Qual foi sua maior alegria e a maior tristeza na Presidência?

Em determinados momentos, nas horas mortas, o presidente tem que tomar decisões sozinho. A vida pública é muito bonita, mas ela tem fases que trazem na alma uma tristeza muito grande. Quem ingressa nela tem que aguentar. A maior alegria, além do Plano Real, foi ter passado a faixa presidencial ao meu sucessor, Fernando Henrique Cardoso, porque, quando eu entrei, disseram que meu governo não duraria 48 horas. Em 92, quando assumimos a Presidência da República, o país estava entristecido. E nós entregamos o governo democraticamente.

A maior tristeza?

Tem dia que a sua alma corre mais do que você. Então, você tem que puxar sua alma de volta. Se ela correr mais do que você, as tristezas são levadas por ela. Quando você a traz de volta, parte das tristezas ficam fora.
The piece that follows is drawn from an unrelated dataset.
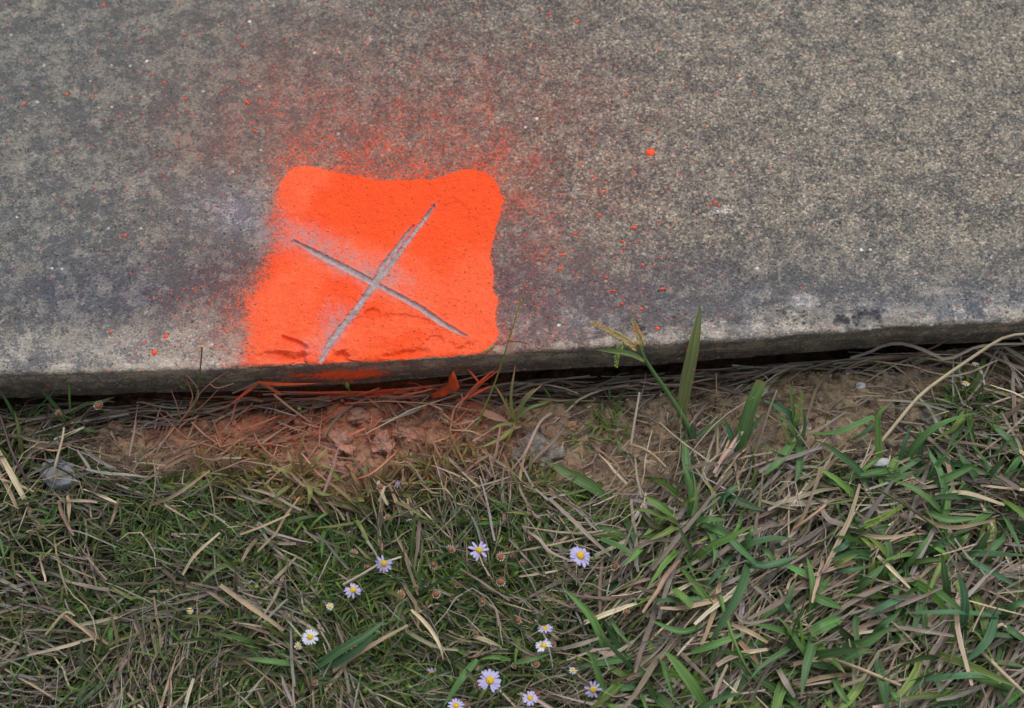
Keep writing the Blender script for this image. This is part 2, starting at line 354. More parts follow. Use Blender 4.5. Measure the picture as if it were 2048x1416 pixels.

Que avaliação o senhor faz deste início do governo Dilma?

Eu escutei o discurso da presidente e achei interessante ela não ter dito o “nunca antes neste país”. Achei uma evolução, tomara que ela não tenha recaídas.

Pelo visto, o senhor está disposto a dar trabalho ao governo como oposição…

Dar trabalho, eu não sei se vou dar. Eu espero que, toda a vez que for possível, eu possa ajudar com a pequena experiência que tenho.